China is expected to raise interest rates once more before wrapping up its tightening policy by the end of this year as it tries to moderate runaway economic growth, Credit Suisse said recently.
To avoid attracting more hot money inflows through fast interest rates hikes that narrow the spread with US rates, China's use of conventional monetary policy tools has to be small and gradual, allowing it to mop up excess liquidity slowly, Credit Suisse's chief Asia economist Dong Tao (
Tao anticipated one more rate increase of 27 basis points before the tightening cycle is halted by year's end, provided that the measures show a clear effect, he said.
Last Friday, China's central bank announced it would increase interest rates by 27 basis points, lifting its one-year benchmark lending rate to 6.12 percent per annum and one-year benchmark deposit rate to 2.52 percent per annum.
The announcement marked the second increase in rates this year, and the first for the deposit rate since October 2004.
The increases came after the country last month boosted its reserve requirement ratio by 50 basis points for the second time, in the hope of cooling investment.
"The [increase] in both deposit and lending rates is a much more efficient and credible monetary tightening than a reserve requirement hike or other purely administrative tightening measures," Goldman Sachs' China economist Hong Liang (梁紅) said.
Increased borrowing costs are a much more effective tool to keep investment growth under control, Liang said.
Goldman Sachs also forecasts another hike of 27 basis points in both lending and deposit rates by the end of this year.
Both economists expected China to speed up the appreciation of its currency against the US dollar by widening the daily trading band, as Beijing sees this as another move toward tightening.
Deutsche Bank said earlier this month that it expected the Chinese currency to strengthen by 3 percent to 4 percent, to a level of 7.75 versus the US dollar in the next 12 months.
Since the country's tightening measures are expected to ease economic growth instead of causing a sharp slowdown, Credit Suisse retained its annual GDP forecast for China at 10.5 percent this year and 9.5 percent next year.

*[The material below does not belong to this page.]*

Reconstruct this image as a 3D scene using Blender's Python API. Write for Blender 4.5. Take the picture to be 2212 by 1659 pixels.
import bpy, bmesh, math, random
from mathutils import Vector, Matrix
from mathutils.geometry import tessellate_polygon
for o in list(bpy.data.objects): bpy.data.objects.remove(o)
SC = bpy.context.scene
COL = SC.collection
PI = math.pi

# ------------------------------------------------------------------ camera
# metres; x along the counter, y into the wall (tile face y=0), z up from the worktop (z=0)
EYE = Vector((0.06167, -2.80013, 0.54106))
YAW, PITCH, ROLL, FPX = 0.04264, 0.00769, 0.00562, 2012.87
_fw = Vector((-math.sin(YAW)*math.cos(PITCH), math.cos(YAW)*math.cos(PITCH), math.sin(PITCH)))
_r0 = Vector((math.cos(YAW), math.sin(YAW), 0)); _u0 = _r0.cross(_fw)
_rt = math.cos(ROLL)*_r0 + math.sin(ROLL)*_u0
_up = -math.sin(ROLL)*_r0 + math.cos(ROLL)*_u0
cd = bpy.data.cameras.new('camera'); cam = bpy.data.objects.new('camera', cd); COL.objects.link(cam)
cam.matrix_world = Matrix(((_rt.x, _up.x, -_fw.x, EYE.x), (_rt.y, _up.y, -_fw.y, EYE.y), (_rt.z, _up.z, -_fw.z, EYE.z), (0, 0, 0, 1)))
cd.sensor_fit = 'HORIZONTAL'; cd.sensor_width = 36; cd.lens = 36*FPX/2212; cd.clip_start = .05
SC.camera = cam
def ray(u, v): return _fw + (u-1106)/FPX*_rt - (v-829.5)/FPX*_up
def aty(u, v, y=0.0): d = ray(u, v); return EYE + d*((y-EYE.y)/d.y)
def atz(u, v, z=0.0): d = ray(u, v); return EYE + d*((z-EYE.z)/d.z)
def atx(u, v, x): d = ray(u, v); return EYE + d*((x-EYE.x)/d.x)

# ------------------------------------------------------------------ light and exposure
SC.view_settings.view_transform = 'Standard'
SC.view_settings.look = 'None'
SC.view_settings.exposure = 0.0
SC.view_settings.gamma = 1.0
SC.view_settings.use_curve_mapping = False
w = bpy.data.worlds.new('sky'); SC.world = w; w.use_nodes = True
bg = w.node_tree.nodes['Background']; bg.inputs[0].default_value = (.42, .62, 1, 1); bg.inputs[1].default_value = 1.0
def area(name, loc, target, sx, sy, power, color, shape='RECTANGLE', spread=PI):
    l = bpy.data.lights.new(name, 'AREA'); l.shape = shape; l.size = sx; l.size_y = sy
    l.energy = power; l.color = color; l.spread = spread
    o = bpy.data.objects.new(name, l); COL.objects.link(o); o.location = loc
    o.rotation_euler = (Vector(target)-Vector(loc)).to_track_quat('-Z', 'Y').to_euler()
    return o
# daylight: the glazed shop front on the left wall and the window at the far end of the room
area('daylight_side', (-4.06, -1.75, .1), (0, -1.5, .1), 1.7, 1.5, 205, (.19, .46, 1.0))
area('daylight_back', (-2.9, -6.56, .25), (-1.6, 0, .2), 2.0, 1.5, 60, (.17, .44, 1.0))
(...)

Meanwhile, the US is expected to raise its benchmark interest rates once in the autumn after earlier this month deciding to hold interest rates steady for the first time since June 2004, according to Deutsche Bank Group's chief economist Norbert Walter.
The US headline inflation, which exceeded 4 percent last month compared with a year ago, remained too high, Walter said in an address before the European Chamber of Commerce Taipei last Friday.
The US Federal Reserve would hold steady, and then move to cut rates next August once it ascertains inflation is contained, he said.